**Recorded data:**
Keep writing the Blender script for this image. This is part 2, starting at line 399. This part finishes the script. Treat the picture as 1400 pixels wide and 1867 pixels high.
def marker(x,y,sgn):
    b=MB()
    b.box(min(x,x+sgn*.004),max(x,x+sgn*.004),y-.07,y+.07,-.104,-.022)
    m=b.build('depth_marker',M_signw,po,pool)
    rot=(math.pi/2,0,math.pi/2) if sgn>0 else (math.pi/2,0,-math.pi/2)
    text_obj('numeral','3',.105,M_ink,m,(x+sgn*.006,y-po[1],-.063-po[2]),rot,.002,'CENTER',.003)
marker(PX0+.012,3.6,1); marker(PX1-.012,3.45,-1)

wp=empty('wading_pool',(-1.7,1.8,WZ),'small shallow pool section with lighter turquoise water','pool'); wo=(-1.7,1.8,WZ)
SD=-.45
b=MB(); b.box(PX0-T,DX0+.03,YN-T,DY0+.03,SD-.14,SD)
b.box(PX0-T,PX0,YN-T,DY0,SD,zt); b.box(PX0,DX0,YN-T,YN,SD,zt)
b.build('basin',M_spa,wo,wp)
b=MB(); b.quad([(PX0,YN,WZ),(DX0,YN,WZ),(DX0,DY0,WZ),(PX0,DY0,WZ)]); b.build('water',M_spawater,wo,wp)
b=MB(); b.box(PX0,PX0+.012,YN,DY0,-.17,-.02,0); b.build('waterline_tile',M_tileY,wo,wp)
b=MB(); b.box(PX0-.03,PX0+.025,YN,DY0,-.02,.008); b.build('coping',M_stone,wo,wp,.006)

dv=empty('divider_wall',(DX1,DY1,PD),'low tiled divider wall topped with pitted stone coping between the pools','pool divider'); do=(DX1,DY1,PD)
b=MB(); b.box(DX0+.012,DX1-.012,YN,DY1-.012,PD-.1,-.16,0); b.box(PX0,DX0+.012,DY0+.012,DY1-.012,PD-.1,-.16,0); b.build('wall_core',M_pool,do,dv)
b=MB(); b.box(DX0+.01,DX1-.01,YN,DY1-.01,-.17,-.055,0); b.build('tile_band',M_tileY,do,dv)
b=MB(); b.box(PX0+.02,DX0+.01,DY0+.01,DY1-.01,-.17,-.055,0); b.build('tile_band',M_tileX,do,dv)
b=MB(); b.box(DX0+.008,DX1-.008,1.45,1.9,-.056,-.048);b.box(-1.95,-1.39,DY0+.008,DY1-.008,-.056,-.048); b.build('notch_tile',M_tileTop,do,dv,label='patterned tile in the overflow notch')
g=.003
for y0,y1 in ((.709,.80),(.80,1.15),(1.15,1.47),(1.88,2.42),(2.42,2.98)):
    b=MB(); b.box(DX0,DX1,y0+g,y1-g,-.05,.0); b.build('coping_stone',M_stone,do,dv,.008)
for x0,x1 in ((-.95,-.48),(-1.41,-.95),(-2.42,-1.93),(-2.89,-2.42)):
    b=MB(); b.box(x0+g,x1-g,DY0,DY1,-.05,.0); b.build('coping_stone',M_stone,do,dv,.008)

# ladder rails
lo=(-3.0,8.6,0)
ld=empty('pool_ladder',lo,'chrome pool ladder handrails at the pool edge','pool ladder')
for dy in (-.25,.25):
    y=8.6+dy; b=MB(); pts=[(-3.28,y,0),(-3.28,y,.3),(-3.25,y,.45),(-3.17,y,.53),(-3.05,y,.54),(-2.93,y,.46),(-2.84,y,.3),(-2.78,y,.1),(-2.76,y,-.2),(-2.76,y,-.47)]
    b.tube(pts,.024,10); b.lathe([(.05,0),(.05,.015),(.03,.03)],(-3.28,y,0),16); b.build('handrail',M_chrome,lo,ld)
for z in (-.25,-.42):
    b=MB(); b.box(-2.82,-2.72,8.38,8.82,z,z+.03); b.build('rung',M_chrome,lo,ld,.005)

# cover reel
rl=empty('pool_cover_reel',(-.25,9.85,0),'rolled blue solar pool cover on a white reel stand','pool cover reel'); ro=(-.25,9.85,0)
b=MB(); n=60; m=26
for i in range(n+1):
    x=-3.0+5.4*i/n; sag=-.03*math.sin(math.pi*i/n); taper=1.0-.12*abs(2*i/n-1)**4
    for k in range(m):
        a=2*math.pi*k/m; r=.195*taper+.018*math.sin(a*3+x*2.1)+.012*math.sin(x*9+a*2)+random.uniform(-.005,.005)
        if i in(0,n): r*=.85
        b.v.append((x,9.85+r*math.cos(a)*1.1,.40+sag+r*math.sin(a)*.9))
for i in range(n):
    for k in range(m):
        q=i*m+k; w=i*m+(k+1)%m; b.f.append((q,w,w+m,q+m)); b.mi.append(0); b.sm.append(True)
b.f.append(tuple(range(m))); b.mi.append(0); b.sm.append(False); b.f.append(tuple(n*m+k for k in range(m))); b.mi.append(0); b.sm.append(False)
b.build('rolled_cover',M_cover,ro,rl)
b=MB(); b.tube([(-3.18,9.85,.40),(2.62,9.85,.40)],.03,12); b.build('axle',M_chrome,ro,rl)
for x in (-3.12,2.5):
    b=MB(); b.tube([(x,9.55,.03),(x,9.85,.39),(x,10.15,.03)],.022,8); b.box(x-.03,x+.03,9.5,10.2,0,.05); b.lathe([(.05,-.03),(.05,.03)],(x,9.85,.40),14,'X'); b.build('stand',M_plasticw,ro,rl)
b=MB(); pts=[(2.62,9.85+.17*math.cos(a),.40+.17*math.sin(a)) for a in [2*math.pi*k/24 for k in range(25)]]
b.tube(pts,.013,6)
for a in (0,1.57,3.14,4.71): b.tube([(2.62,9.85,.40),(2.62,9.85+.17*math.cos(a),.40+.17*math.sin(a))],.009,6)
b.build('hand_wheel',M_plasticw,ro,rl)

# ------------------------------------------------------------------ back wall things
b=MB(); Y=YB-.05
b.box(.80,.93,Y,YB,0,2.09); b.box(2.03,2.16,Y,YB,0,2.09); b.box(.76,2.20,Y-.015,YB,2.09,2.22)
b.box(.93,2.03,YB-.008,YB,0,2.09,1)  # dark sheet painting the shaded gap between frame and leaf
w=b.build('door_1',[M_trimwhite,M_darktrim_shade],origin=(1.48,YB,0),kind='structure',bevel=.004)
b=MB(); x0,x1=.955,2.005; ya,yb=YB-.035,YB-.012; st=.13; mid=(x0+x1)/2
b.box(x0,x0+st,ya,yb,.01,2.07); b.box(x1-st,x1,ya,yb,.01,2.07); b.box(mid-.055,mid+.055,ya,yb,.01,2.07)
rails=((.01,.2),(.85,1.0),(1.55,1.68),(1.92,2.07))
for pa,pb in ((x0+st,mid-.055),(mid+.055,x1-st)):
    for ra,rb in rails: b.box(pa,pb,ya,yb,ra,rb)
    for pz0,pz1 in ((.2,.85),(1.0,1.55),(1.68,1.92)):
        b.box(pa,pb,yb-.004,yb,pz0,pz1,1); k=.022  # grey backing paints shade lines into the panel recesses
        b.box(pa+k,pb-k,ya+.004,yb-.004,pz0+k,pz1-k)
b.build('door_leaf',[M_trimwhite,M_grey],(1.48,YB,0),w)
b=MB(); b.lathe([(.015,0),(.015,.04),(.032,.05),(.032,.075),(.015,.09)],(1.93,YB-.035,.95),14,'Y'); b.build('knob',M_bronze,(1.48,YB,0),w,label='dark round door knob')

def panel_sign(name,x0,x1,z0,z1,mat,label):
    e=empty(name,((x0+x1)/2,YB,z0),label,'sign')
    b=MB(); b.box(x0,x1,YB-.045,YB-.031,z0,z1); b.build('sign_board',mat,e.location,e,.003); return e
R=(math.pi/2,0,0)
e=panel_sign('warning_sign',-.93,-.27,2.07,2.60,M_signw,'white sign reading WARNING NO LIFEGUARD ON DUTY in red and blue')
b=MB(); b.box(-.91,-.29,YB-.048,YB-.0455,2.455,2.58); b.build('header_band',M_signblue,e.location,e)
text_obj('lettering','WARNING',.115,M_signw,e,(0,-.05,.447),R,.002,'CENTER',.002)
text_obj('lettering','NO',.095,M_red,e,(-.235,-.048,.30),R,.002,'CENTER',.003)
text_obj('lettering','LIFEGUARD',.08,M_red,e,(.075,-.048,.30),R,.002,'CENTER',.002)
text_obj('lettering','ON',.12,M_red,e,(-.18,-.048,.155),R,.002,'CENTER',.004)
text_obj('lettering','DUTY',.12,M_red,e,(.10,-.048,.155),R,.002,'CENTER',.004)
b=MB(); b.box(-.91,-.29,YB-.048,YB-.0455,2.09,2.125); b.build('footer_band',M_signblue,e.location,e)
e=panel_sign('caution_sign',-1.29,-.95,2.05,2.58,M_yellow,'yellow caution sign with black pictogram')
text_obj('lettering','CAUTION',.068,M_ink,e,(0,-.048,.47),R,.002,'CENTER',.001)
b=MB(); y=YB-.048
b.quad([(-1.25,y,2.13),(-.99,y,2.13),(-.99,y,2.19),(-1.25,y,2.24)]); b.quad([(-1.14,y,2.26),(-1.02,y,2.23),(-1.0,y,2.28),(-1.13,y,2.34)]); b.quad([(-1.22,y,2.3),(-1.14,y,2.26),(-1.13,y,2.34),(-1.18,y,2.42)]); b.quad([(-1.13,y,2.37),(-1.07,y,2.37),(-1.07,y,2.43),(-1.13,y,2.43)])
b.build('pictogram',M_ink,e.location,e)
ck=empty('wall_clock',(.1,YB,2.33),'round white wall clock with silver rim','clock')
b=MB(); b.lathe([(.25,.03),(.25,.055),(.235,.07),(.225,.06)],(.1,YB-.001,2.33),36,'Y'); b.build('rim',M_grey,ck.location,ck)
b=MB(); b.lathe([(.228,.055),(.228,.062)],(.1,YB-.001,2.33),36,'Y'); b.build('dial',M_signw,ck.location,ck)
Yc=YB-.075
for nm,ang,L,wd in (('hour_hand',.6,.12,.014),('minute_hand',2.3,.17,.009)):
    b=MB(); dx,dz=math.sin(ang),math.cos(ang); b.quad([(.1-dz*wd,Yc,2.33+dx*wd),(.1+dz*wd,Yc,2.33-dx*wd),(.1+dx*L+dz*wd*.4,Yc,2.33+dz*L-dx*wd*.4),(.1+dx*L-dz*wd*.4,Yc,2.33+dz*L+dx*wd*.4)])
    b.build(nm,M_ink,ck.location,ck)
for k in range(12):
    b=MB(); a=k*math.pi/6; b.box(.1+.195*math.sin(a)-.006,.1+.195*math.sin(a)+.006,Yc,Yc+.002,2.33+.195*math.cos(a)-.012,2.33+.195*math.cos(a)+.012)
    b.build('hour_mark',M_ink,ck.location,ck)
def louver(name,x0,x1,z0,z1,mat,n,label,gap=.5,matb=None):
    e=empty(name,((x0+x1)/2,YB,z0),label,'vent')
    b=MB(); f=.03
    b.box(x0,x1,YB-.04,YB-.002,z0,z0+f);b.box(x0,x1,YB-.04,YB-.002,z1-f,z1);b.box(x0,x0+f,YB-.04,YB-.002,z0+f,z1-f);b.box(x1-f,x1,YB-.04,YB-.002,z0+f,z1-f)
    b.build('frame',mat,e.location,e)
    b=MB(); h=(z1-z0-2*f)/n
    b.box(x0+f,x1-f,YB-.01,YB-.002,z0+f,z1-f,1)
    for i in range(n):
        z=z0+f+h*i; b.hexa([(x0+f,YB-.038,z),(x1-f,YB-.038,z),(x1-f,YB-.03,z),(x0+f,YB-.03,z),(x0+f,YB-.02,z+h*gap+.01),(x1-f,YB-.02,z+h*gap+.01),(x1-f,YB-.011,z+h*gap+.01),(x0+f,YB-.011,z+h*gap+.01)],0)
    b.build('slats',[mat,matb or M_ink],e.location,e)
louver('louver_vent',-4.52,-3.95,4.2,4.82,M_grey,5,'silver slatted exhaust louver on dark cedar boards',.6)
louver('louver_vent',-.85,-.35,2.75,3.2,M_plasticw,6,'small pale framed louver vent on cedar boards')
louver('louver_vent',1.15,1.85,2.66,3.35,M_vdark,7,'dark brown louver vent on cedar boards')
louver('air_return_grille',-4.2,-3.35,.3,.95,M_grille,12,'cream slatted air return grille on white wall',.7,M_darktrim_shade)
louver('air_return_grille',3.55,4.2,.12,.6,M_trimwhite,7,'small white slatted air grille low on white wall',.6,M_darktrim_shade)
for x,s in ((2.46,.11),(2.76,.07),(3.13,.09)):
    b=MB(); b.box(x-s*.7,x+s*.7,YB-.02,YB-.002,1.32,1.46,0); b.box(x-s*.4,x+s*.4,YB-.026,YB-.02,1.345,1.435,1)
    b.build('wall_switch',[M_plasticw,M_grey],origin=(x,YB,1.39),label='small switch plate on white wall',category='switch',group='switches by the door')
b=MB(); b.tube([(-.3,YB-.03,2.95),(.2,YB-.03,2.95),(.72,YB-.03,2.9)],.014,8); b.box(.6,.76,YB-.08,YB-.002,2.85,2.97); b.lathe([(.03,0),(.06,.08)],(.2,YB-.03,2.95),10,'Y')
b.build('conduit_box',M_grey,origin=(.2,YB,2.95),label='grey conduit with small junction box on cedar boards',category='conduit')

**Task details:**
Lines from the beginning of the data above through the line containing "marker(PX0+.012,3.6,1); marker(PX1-.012,3.45,-1)" are to be returned exactly, and no others.

**Task output:**
Keep writing the Blender script for this image. This is part 2, starting at line 399. This part finishes the script. Treat the picture as 1400 pixels wide and 1867 pixels high.
def marker(x,y,sgn):
    b=MB()
    b.box(min(x,x+sgn*.004),max(x,x+sgn*.004),y-.07,y+.07,-.104,-.022)
    m=b.build('depth_marker',M_signw,po,pool)
    rot=(math.pi/2,0,math.pi/2) if sgn>0 else (math.pi/2,0,-math.pi/2)
    text_obj('numeral','3',.105,M_ink,m,(x+sgn*.006,y-po[1],-.063-po[2]),rot,.002,'CENTER',.003)
marker(PX0+.012,3.6,1); marker(PX1-.012,3.45,-1)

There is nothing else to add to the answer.